Data shown:
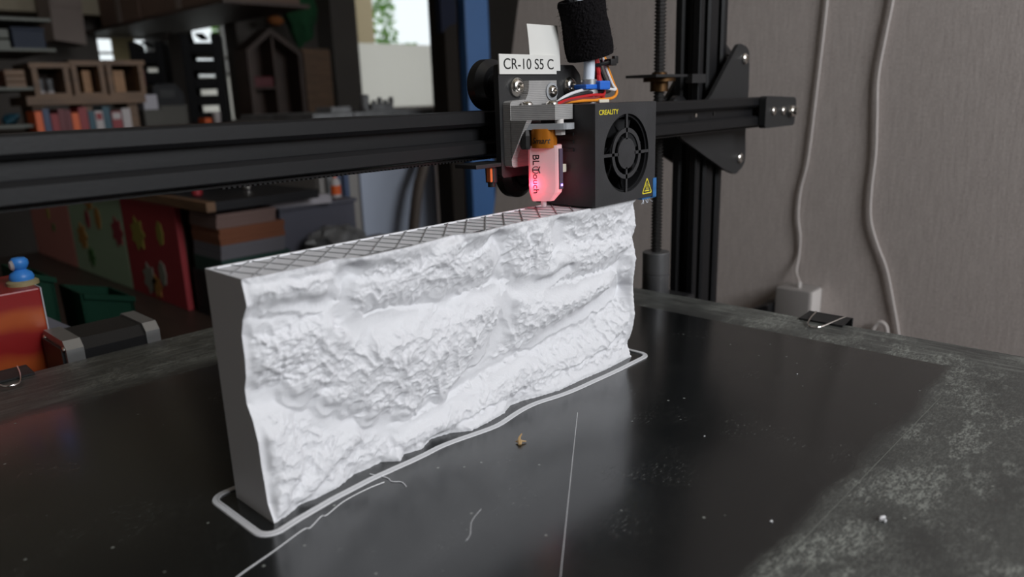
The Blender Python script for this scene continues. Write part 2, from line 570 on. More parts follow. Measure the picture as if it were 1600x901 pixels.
# red box with orange bands
mr = bpy.data.materials.new('red and orange printed card')
mr.use_nodes = True
nt = mr.node_tree
p = nt.nodes['Principled BSDF']; p.inputs['Roughness'].default_value = 0.35
tc = nt.nodes.new('ShaderNodeTexCoord')
wv = nt.nodes.new('ShaderNodeTexWave'); wv.bands_direction = 'Z'
wv.inputs['Scale'].default_value = 11; wv.inputs['Distortion'].default_value = 2.0; wv.inputs['Detail'].default_value = 1.5; wv.inputs['Detail Scale'].default_value = 3
nt.links.new(tc.outputs['Object'], wv.inputs['Vector'])
r = nt.nodes.new('ShaderNodeValToRGB')
r.color_ramp.elements[0].position = 0.3; r.color_ramp.elements[0].color = (0.26, 0.010, 0.010, 1)
r.color_ramp.elements[1].position = 0.95; r.color_ramp.elements[1].color = (0.40, 0.075, 0.015, 1)
nt.links.new(wv.outputs['Fac'], r.inputs[0]); nt.links.new(r.outputs[0], p.inputs['Base Color'])
M['red_card'] = mr

# ================================================================== STRUCTURE
ZF, ZC = -0.90, 1.75
XL, XR, YB, YF = -1.7, 4.2, 3.30, -1.35
struct('floor', MB().box(XL, XR, YF, YB, ZF - 0.05, ZF), M['floor'])
struct('ceiling', MB().box(XL, XR, YF, YB, ZC, ZC + 0.05), M['ceil'])
M['wall_light'] = mat('pale painted plaster', (0.55, 0.53, 0.50), 0.8)
struct('wall_left', MB().box(XL - 0.08, XL, YF, YB, ZF, ZC), M['wall_light'])
struct('wall_far', MB().box(XR, XR + 0.08, YF, YB, ZF, ZC), M['wall'])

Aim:
Transcribe all the lines above exactly, apart from the pictures.

Exercise output:
The Blender Python script for this scene continues. Write part 2, from line 570 on. More parts follow. Measure the picture as if it were 1600x901 pixels.
# red box with orange bands
mr = bpy.data.materials.new('red and orange printed card')
mr.use_nodes = True
nt = mr.node_tree
p = nt.nodes['Principled BSDF']; p.inputs['Roughness'].default_value = 0.35
tc = nt.nodes.new('ShaderNodeTexCoord')
wv = nt.nodes.new('ShaderNodeTexWave'); wv.bands_direction = 'Z'
wv.inputs['Scale'].default_value = 11; wv.inputs['Distortion'].default_value = 2.0; wv.inputs['Detail'].default_value = 1.5; wv.inputs['Detail Scale'].default_value = 3
nt.links.new(tc.outputs['Object'], wv.inputs['Vector'])
r = nt.nodes.new('ShaderNodeValToRGB')
r.color_ramp.elements[0].position = 0.3; r.color_ramp.elements[0].color = (0.26, 0.010, 0.010, 1)
r.color_ramp.elements[1].position = 0.95; r.color_ramp.elements[1].color = (0.40, 0.075, 0.015, 1)
nt.links.new(wv.outputs['Fac'], r.inputs[0]); nt.links.new(r.outputs[0], p.inputs['Base Color'])
M['red_card'] = mr

# ================================================================== STRUCTURE
ZF, ZC = -0.90, 1.75
XL, XR, YB, YF = -1.7, 4.2, 3.30, -1.35
struct('floor', MB().box(XL, XR, YF, YB, ZF - 0.05, ZF), M['floor'])
struct('ceiling', MB().box(XL, XR, YF, YB, ZC, ZC + 0.05), M['ceil'])
M['wall_light'] = mat('pale painted plaster', (0.55, 0.53, 0.50), 0.8)
struct('wall_left', MB().box(XL - 0.08, XL, YF, YB, ZF, ZC), M['wall_light'])
struct('wall_far', MB().box(XR, XR + 0.08, YF, YB, ZF, ZC), M['wall'])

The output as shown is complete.